___ Records ___

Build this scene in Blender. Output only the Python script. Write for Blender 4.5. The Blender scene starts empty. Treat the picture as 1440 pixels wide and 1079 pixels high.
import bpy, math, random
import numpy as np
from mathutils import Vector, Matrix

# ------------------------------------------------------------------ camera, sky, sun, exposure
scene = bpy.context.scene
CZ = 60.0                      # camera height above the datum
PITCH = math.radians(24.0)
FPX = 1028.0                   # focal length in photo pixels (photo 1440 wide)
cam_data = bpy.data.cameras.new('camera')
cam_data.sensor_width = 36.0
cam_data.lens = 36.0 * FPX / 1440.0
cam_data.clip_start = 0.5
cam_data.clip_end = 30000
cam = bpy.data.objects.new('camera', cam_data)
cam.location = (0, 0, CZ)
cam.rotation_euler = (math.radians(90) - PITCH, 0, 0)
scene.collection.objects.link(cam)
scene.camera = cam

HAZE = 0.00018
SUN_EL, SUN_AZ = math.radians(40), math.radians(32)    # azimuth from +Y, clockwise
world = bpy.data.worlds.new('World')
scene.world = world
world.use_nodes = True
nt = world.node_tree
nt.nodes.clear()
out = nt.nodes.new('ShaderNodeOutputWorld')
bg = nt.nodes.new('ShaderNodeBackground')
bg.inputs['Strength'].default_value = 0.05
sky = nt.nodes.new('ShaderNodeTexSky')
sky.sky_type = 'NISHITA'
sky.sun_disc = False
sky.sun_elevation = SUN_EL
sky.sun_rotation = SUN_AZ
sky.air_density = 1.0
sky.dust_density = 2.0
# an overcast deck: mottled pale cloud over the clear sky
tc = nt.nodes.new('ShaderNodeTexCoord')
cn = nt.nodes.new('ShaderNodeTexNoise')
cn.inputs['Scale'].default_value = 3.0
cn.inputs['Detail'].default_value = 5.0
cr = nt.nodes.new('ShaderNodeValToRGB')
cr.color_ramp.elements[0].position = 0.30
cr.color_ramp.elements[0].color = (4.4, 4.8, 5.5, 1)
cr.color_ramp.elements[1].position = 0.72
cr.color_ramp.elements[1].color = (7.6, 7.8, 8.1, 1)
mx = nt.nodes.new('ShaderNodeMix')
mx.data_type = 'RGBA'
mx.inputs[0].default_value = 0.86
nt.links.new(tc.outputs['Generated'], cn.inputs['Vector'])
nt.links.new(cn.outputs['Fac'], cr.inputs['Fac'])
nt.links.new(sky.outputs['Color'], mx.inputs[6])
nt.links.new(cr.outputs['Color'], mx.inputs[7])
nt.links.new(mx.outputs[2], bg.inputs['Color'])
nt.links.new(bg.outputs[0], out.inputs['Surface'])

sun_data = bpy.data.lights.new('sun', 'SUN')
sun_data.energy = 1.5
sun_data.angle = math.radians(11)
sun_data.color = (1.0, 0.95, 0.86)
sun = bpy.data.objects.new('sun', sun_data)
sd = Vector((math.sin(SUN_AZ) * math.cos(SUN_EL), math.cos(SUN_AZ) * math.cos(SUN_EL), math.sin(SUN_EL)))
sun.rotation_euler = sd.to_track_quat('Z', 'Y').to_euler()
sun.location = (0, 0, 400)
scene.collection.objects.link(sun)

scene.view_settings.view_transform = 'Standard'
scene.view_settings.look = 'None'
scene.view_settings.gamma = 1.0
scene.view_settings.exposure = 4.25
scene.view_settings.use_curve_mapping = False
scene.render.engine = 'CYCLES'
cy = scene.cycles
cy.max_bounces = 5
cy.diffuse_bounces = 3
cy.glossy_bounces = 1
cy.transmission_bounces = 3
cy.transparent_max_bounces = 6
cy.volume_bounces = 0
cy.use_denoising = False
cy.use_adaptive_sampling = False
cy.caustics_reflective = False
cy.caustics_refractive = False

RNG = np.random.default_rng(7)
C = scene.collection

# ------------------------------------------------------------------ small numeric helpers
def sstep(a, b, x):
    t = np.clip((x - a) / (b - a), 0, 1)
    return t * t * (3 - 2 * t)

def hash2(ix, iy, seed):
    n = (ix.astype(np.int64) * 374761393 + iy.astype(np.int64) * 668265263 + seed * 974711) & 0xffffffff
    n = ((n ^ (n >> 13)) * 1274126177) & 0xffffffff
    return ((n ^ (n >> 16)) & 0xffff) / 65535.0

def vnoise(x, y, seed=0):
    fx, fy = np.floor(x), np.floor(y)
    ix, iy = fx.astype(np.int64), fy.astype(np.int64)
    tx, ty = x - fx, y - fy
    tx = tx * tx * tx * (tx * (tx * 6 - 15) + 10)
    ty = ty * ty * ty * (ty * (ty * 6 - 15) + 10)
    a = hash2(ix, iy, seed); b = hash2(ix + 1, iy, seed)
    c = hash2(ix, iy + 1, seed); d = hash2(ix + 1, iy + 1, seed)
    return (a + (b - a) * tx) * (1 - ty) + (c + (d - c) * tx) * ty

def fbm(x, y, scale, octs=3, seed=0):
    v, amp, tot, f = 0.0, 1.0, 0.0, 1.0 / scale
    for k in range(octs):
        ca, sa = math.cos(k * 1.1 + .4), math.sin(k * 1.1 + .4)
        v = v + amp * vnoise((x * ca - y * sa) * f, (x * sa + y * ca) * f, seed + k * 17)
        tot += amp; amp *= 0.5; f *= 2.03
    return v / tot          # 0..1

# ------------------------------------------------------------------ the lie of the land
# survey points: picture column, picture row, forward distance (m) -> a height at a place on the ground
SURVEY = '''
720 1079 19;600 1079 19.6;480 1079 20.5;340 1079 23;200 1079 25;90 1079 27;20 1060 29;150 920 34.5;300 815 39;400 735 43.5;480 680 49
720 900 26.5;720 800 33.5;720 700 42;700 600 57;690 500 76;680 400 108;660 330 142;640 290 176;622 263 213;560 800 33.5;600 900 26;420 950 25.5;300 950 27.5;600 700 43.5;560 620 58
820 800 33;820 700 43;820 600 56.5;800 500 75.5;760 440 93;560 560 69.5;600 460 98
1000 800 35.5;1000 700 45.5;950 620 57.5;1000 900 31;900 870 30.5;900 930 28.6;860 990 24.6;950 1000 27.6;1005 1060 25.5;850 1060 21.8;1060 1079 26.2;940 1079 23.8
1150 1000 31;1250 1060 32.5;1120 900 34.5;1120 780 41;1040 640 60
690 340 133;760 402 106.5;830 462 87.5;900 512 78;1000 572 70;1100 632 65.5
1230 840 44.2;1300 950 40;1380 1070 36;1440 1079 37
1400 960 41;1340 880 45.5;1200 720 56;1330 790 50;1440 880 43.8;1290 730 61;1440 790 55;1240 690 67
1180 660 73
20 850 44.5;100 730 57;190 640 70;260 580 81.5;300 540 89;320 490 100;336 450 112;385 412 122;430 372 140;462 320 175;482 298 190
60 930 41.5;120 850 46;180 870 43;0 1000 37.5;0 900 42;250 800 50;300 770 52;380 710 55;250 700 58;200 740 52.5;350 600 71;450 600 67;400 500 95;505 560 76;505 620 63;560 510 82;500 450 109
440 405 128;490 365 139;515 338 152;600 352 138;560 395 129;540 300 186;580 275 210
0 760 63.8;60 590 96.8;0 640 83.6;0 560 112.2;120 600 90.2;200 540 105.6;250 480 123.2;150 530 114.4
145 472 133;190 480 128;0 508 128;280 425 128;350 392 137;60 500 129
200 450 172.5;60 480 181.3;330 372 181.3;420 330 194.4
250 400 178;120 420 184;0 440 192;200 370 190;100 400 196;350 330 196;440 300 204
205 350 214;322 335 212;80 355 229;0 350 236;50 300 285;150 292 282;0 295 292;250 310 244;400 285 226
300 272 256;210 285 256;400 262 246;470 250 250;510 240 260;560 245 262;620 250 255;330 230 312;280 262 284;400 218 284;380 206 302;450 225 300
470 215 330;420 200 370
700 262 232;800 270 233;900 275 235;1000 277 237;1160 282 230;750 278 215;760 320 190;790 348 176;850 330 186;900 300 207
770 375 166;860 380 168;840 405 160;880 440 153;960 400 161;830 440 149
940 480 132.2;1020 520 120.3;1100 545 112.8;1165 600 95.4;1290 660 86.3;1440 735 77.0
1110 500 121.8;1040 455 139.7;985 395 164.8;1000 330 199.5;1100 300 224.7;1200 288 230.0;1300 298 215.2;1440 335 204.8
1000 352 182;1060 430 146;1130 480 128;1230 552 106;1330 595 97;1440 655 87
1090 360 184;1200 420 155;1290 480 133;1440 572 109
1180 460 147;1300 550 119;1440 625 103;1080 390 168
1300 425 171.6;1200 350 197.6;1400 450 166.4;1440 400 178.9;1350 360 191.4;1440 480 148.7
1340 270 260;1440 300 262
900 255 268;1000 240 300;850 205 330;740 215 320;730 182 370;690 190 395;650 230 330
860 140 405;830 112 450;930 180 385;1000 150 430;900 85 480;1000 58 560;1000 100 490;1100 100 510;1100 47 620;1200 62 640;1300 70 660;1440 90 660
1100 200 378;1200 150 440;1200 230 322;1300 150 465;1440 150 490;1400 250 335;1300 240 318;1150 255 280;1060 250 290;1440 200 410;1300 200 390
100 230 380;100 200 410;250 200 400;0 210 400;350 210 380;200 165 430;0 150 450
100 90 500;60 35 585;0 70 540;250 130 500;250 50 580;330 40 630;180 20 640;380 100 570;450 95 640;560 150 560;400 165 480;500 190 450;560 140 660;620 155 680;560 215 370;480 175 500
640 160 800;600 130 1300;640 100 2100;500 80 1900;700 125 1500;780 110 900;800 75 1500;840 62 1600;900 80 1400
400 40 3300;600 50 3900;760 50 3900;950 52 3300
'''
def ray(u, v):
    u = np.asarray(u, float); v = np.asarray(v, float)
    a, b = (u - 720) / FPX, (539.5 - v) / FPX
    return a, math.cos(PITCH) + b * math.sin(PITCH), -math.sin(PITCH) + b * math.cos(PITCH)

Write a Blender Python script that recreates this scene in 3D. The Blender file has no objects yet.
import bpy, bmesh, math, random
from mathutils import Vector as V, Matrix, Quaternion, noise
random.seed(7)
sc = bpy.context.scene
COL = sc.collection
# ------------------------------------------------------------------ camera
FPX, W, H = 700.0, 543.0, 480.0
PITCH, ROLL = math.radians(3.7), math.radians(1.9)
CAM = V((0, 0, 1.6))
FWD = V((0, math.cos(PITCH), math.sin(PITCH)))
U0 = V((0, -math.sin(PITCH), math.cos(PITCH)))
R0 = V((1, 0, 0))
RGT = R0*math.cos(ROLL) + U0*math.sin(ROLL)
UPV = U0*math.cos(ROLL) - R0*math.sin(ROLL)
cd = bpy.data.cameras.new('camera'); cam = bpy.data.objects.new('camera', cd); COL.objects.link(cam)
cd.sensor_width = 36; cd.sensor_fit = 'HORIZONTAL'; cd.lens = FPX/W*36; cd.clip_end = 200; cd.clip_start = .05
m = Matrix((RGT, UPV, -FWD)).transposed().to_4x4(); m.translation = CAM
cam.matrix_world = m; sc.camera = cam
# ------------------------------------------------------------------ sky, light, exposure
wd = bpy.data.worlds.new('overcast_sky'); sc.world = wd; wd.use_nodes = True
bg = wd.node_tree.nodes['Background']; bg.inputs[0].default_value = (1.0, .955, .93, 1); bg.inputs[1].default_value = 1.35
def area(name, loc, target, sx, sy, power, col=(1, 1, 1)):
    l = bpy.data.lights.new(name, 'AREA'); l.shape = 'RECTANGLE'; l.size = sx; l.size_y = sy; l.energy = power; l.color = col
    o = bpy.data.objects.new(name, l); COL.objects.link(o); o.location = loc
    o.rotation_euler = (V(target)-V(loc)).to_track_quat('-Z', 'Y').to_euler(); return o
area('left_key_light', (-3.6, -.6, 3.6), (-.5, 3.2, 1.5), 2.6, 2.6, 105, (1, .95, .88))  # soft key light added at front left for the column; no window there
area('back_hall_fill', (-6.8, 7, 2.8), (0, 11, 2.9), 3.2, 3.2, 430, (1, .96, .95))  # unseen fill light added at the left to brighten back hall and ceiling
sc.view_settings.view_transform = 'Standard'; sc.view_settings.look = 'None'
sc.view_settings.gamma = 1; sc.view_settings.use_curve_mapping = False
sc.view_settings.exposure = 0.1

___

Return only the lines spanning from the first line of the material through the line with "scene.camera = cam", copied exactly, both ends kept.

Build this scene in Blender. Output only the Python script. Write for Blender 4.5. The Blender scene starts empty. Treat the picture as 1440 pixels wide and 1079 pixels high.
import bpy, math, random
import numpy as np
from mathutils import Vector, Matrix

# ------------------------------------------------------------------ camera, sky, sun, exposure
scene = bpy.context.scene
CZ = 60.0                      # camera height above the datum
PITCH = math.radians(24.0)
FPX = 1028.0                   # focal length in photo pixels (photo 1440 wide)
cam_data = bpy.data.cameras.new('camera')
cam_data.sensor_width = 36.0
cam_data.lens = 36.0 * FPX / 1440.0
cam_data.clip_start = 0.5
cam_data.clip_end = 30000
cam = bpy.data.objects.new('camera', cam_data)
cam.location = (0, 0, CZ)
cam.rotation_euler = (math.radians(90) - PITCH, 0, 0)
scene.collection.objects.link(cam)
scene.camera = cam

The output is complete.